Sunday, September 25, 2011


I'm a little jealous of my cobloggers' spinning abilities for one particular reason:  color control.  I love yarns with long, subtle color-changes (well, who doesn't?) and the sight of all the different varieties of hand-dyed roving at fiber festivals is almost enough to make me want to learn a new hobby.  And then I remind myself that I already have 8 different knitting projects that I consider to be works in progress ...

And speaking of works in progress, I recently decided that I needed to make a baby surprise jacket.  Out of yarn that went through a long color change between green, teal, blue, purple and fuscia.  It had to be exactly those colors in exactly that order.  I don't know why my mind produces such unreasonably specific demands.  Can you imagine me calling around to local yarn stores, asking if they have a fingering-weight or sport-weight yarn in exactly those colors?  And it should be mostly wool too?

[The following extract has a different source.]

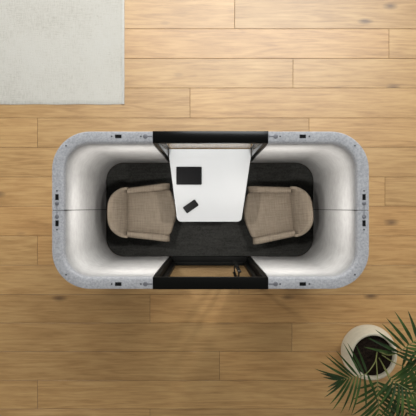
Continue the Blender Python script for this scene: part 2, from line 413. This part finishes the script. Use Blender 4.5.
# ------------------------------------------------------------------ armchairs
def make_chair(name, label, loc, rz):
    """local +x is the way the sitter faces; x = 0 is the crease between seat and back"""
    t = thing(name, label, 'chair', loc, rz, 'armchairs in the pod')
    # seat cushion
    bm = bmesh.new()
    pl = round_poly([(-.03, -.215), (.30, -.238), (.432, -.262), (.512, 0), (.432, .262), (.30, .238), (-.03, .215)], [.02, .3, .06, .30, .06, .3, .02], 6)
    nx = 26
    def outline_prism(pl, z0, z1, crown, cx):
        # concentric rings so that the top can bulge and the edge is rounded
        rings = []
        prof = [(1.0, z0), (1.0, z1 - .03), (.985, z1 - .012), (.955, z1 - .003), (.90, z1 + crown * .15), (.75, z1 + crown * .5), (.5, z1 + crown * .85), (.25, z1 + crown)]
        for s, z in prof: rings.append([bm.verts.new((cx + (x - cx) * s, y * s, z)) for x, y in pl])
        for a, b in zip(rings, rings[1:]):
            for k in range(len(a)): bm.faces.new((a[k], a[(k + 1) % len(a)], b[(k + 1) % len(a)], b[k]))
        bm.faces.new(rings[0][::-1]); bm.faces.new(rings[-1])
    outline_prism(pl, .30, .44, .022, .24)
    obj('seat', bm, M_taupe, t, 60)
    # backrest: leaning shell pad, round in plan, its top edge falling towards the arms
    bm = bmesh.new()
    nu, nv, pw = 36, 18, 2 / 2.9
    def bp(i, v, side):
        th = -PI / 2 + PI * i / nu
        u = math.copysign(abs(math.sin(th)) ** pw, th); cx = max(0, math.cos(th)) ** pw
        ztop = .835 - .20 * abs(u) ** 3.2
        z = .30 + v * (ztop - .30)
        rise = max(0, (z - .42) / .415)
        roll = max(0, (v - .9) / .1) ** 2
        w = .236 + .012 * rise
        if side == 0:
            dep = .010 + .145 * rise + .018 * roll
            bulge = .02 * math.sin(PI * min(1, rise)) * (1 - u * u)
            return Vector((-dep * cx + bulge - .004, u * w, z - .006 * roll))
        dep = .075 + .125 * rise - .02 * roll
        return Vector((-dep * cx - .004, u * (w + .026), z - .012 * roll))
    g = [[[bm.verts.new(bp(i, j / nv, s)) for i in range(nu + 1)] for j in range(nv + 1)] for s in (0, 1)]
    for s in (0, 1):
        for j in range(nv):
            for i in range(nu): bm.faces.new((g[s][j][i], g[s][j][i + 1], g[s][j + 1][i + 1], g[s][j + 1][i]))
    def strip(a, b):
        for i in range(len(a) - 1): bm.faces.new((a[i], a[i + 1], b[i + 1], b[i]))
    strip(g[0][0], g[1][0]); strip(g[0][-1], g[1][-1])
    strip([r[0] for r in g[0]], [r[0] for r in g[1]]); strip([r[-1] for r in g[0]], [r[-1] for r in g[1]])
    bmesh.ops.recalc_face_normals(bm, faces=bm.faces)
    rim = list({e for r_ in (g[0][-1], g[1][-1]) for a, b in zip(r_, r_[1:]) for e in a.link_edges if b in e.verts})
    bmesh.ops.bevel(bm, geom=rim, offset=.012, segments=3, profile=.5, affect='EDGES', clamp_overlap=True)
    obj('backrest', bm, M_taupe, t, 70)
    # armrests: low side bolsters splaying to the front
    for s in (1, -1):
        bm = bmesh.new(); rows = []
        n = 16
        for k in range(n + 1):
            q = k / n
            x = -.012 + .437 * q
            yo = .264 + .056 * q; yi = .200 + .045 * q
            zt = .57 - .06 * q ** 2
            endr = max(0, (q - .86) / .14); sh = 1 - .12 * endr ** 2
            yc = (yo + yi) / 2; hw = (yo - yi) / 2 * sh
            zt -= .03 * endr ** 2
            sec = [(-1, .26), (-1, zt - .03), (-.8, zt - .008), (-.35, zt), (.35, zt), (.8, zt - .010), (1, zt - .035), (1.0, .26)]
            rows.append([bm.verts.new((x - (.02 * (1 if a < 0 else 0)) * endr + .018 * endr * (a < 0), s * (yc + a * hw), z)) for a, z in sec])
        for a, b in zip(rows, rows[1:]):
            for k in range(len(a)): bm.faces.new((a[k], a[(k + 1) % len(a)], b[(k + 1) % len(a)], b[k]))
        bm.faces.new(rows[0]); bm.faces.new(rows[-1][::-1])
        obj('armrest', bm, M_taupe, t, 60)
    # seat shell and swivel base
    bm = bmesh.new(); prism(bm, [(x, y * .97) for x, y in pl], .255, .30)
    obj('seat_shell', bm, M_taupe, t, 40)
    bm = bmesh.new(); lathe(bm, [(0, .03), (.032, .03), (.032, .22), (.09, .25), (.09, .256), (0, .256)], 20, (.20, 0))
    obj('pedestal', bm, M_black, t, 40)
    for k in range(4):
        a = PI / 4 + k * PI / 2
        bm = bmesh.new(); dx, dy = math.cos(a), math.sin(a)
        tube(bm, [(.20 + dx * .02, dy * .02, .05), (.20 + dx * .14, dy * .14, .036), (.20 + dx * .28, dy * .28, .014)], [.018, .016, .012], 8)
        obj('leg', bm, M_black, t, 50)
    return t
FZ = .0605
make_chair('armchair', 'taupe fabric armchair facing right, nearer the rug, on the left of the white table', (-.868, -.030, FZ - .002), 0)
make_chair('armchair', 'taupe fabric armchair turned slightly askew, facing left, nearer the palm side of the white table', (.872, -.022, FZ - .002), PI + math.radians(5.6))

# ------------------------------------------------------------------ potted palm
pc = world(373.6, 356.6, .47)
palm = thing('potted_palm', 'green feather-leaved palm in a round cream pot on the oak floor', 'potted plant', (pc.x, pc.y, 0))
off = Vector((pc.x, pc.y, 0))
bm = bmesh.new()
lathe(bm, [(0, 0), (.20, 0), (.222, .006), (.262, .07), (.290, .14), (.303, .21), (.302, .27), (.290, .34), (.270, .42), (.258, .46), (.252, .472), (.245, .477), (.234, .475), (.227, .466), (.224, .44), (.222, .36), (0, .36)], 72)
obj('pot', bm, M_pot, palm, 50)
bm = bmesh.new(); rs = random.Random(3)
lathe(bm, [(.221, .365), (.221, .405)] + [(.221 * (1 - k / 9), .405 + .012 * (k / 9)) for k in range(1, 10)], 40)
for v in bm.verts:
    if v.co.z > .404 and v.co.to_2d().length < .21: v.co.z += rs.uniform(-.006, .008)
obj('soil', bm, M_soil, palm, 60)
def bez(pts, n):
    """Catmull-Rom through the points"""
    p = [pts[0] * 2 - pts[1]] + pts + [pts[-1] * 2 - pts[-2]]; out = []
    segs = len(pts) - 1
    for i in range(n + 1):
        u = i / n * segs; k = min(int(u), segs - 1); f = u - k
        a, b, c, d = p[k:k + 4]
        out.append(.5 * ((2 * b) + (c - a) * f + (2 * a - 5 * b + 4 * c - d) * f * f + (3 * b - a - 3 * c + d) * f ** 3))
    return out
def frond(ctrl, start, count, length, angs, seed, droop=.35, width=.017, lift=.25):
    r = random.Random(seed)
    pts = bez([world(*c) - off for c in ctrl], 60)
    bm = bmesh.new(); tube(bm, pts, [.0055 * (1 - .75 * i / 60) + .001 for i in range(61)], 6)
    fr = obj('frond', bm, M_rachis, palm, 60)
    bm = bmesh.new()
    i0 = start * 60
    for k in range(count):
        q = k / (count - 1); fi = i0 + (59.5 - i0) * q
        i = min(int(fi), 59); f = fi - i
        base = pts[i].lerp(pts[i + 1], f); tan = (pts[i + 1] - pts[i]).normalized()
        side = tan.cross(Vector((0, 0, 1))).normalized(); up = side.cross(tan)
        for s, ab in ((1, angs[0]), (-1, angs[1])):
            a = math.radians(ab[0] + (ab[1] - ab[0]) * q + r.uniform(-4, 4))
            d = tan * math.cos(a) + side * s * math.sin(a) + up * (lift * (1 - .5 * q) + r.uniform(-.06, .06))
            d.normalize()
            L = length * (.72 + .5 * math.sin(PI * min(1, q * .85 + .15)) - .30 * q) * r.uniform(.9, 1.08)
            wd = width * r.uniform(.85, 1.1)
            cr = d.cross(Vector((0, 0, 1))).normalized()
            fold = cr.cross(d).normalized()
            n = 7; rows = []
            for j in range(n + 1):
                u = j / n
                c = base + d * (L * u) + Vector((0, 0, -droop * L * u * u))
                w = wd * (.35 + .65 * min(1, u / .25)) * (1 - u ** 2.2) ** .8 if u < 1 else .0006
                rows.append((bm.verts.new(c - cr * w + fold * w * .35), bm.verts.new(c), bm.verts.new(c + cr * w + fold * w * .35)))
            for a_, b_ in zip(rows, rows[1:]):
                bm.faces.new((a_[0], a_[1], b_[1], b_[0])); bm.faces.new((a_[1], a_[2], b_[2], b_[1]))
    o = obj('leaflets', bm, M_leaf, fr, 80); o['label'] = 'dark green narrow leaflets along the stem'
    return fr
# left frond over the rim of the pot
frond([(377, 352, .41), (375, 362, .66), (367, 373, .86), (358, 376.2, .93), (349, 378, .95), (341, 379.5, .93)], .40, 10, .39, ((68, 20), (80, 24)), 1, width=.0145)
# upper right frond
frond([(380, 352, .41), (388, 355, .75), (397, 353, 1.0), (409, 345, 1.13), (424, 335, 1.18), (442, 324, 1.12)], .38, 12, .32, ((48, 25), (92, 40)), 2)
# frond running straight down the picture
frond([(376, 359, .41), (377, 370, .62), (377.5, 382, .75), (378.3, 398, .80), (379, 416, .78), (380, 436, .68)], .40, 12, .31, ((58, 30), (60, 30)), 3)
# lower right frond
frond([(379, 358, .41), (385, 368, .70), (391, 378, .92), (402, 386, 1.02), (417, 394, 1.05), (436, 402, .98)], .40, 13, .38, ((62, 30), (64, 35)), 4)
# right frond
frond([(382, 355, .41), (393, 362, .74), (405, 367, .92), (420, 372, .98), (440, 377, .90)], .45, 11, .33, ((60, 30), (62, 30)), 5)
# low frond to the corner of the picture
frond([(381, 361, .41), (388, 376, .58), (395, 391, .66), (404, 408, .66), (414, 428, .58)], .38, 11, .30, ((60, 30), (60, 30)), 6)

P_WALL, P_BEAM, P_SHEEN, HORIZON, ZENITH, P_LAMP = 180, 60, 500, 1.8, .05, 14.0
# ------------------------------------------------------------------ light: window wall beyond the rug side, added high lights, the room's soft light
def area(name, loc, target, sx, sy, power, col):
    d = bpy.data.lights.new(name, 'AREA'); d.shape = 'RECTANGLE'; d.size = sx; d.size_y = sy; d.energy = power; d.color = col
    o = bpy.data.objects.new(name, d); C.objects.link(o); o.location = loc
    o.rotation_euler = (Vector(target) - Vector(loc)).to_track_quat('-Z', 'Y').to_euler()
    return o
area('window_wall_daylight', (0, 5.6, 2.8), (0, -1, 1.2), 7.0, 3.2, P_WALL, (1, .98, .96))
area('added_beam_light', (-2.9, 6.4, 9.2), (0, 0, .4), 1.3, 1.3, P_BEAM, (1, .98, .94))  # unseen high pair, added to throw faint sun shapes past the pod
area('added_beam_light', (2.9, 6.4, 9.2), (0, 0, .4), 1.3, 1.3, P_BEAM, (1, .98, .94))
area('added_sheen_light', (1.1, 4.8, 9.0), (.8, 1.8, 0), 6, 2.6, P_SHEEN, (.93, .98, 1))  # unseen overhead light, added so the far floor mirrors a pale sheen
# the pod's two downlights, one above each armchair (the roof panel itself is off)
for x in (-.66, .66): area('pod_downlight', (x, 0, 2.16), (x, 0, 0), .07, .07, P_LAMP, (1, .965, .92))
# the room's own soft light: brighter round the horizon (windows and pale walls), dim overhead
w = bpy.data.worlds.new('room_light'); scn.world = w; w.use_nodes = True
wt = w.node_tree; bg = wt.nodes['Background']
tc = wt.nodes.new('ShaderNodeTexCoord'); sp = wt.nodes.new('ShaderNodeSeparateXYZ'); wt.links.new(tc.outputs['Generated'], sp.inputs[0])
mr = wt.nodes.new('ShaderNodeMapRange'); mr.interpolation_type = 'SMOOTHSTEP'
for k, val in zip(range(1, 5), (0.0, .85, HORIZON, ZENITH)): mr.inputs[k].default_value = val
wt.links.new(sp.outputs['Z'], mr.inputs[0])
mn = wt.nodes.new('ShaderNodeMath'); mn.operation = 'MULTIPLY_ADD'; mn.inputs[1].default_value = .15; mn.inputs[2].default_value = 1
wt.links.new(sp.outputs['Y'], mn.inputs[0])
mm = wt.nodes.new('ShaderNodeMath'); mm.operation = 'MULTIPLY'
wt.links.new(mr.outputs[0], mm.inputs[0]); wt.links.new(mn.outputs[0], mm.inputs[1]); wt.links.new(mm.outputs[0], bg.inputs[1])
bg.inputs[0].default_value = (1, .975, .945, 1)

scn.view_settings.view_transform = 'Standard'; scn.view_settings.look = 'None'
scn.view_settings.exposure = .06; scn.view_settings.gamma = 1; scn.view_settings.use_curve_mapping = False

In this kind of situation, one has little choice but to take matters into one's own hands.  Fortunately for me, I had already planned a trip to see my friend and fellow mathematical knitter sarah-marie, recent proud owner of a sock-knitting machine and kool-aid/easter-egg-dying-enthusiast.  Unfortunately for me, she laughed at my incredibly specific color demands.

But the internet didn't!  The internet said I could have whatever freaking colors I wanted, if I bought Wilton's food dye in the right shades.  (This knitty tutorial was a great resource.)  I won't bore you with the color mixing details (they're on my ravelry stash page if you want 'em); but I mixed 'em up and mashed them into my sock blank and nuked them in sarah-marie's microwave until it looked like the colors had set; and the result was everything I'd hoped for, with a cherry on top.

(What I really love about this shot is how you can see that my bra and tank top exactly match two of the colors I'm dying with.)

From there, it was a simple matter of finding enough patience to wait for the (no longer blank) blank to dry and unraveling.  Something magical happened to the yarn at this step; the pure saturated colors that were visible on the blank became more subtle and just barely speckled when the yarn was unwound.

I can't wait to see what this yarn looks like knit up!  The BSJ it will eventually turn into is for our very own baby surprise, arriving this December if everything goes according to plan.  We don't know yet whether it's a girl or a boy -- yet another reason why this yarn is perfect.  Aren't surprises great?


  1. I love how your mind demands such specificity, and it's obviously even better that you could then go out and achieve that :) Great colours.

  2. But those are the consummate space unicorn colors! I'm not at all surprised that you wanted them. I used to have a stamp ink pad in this exact color progression.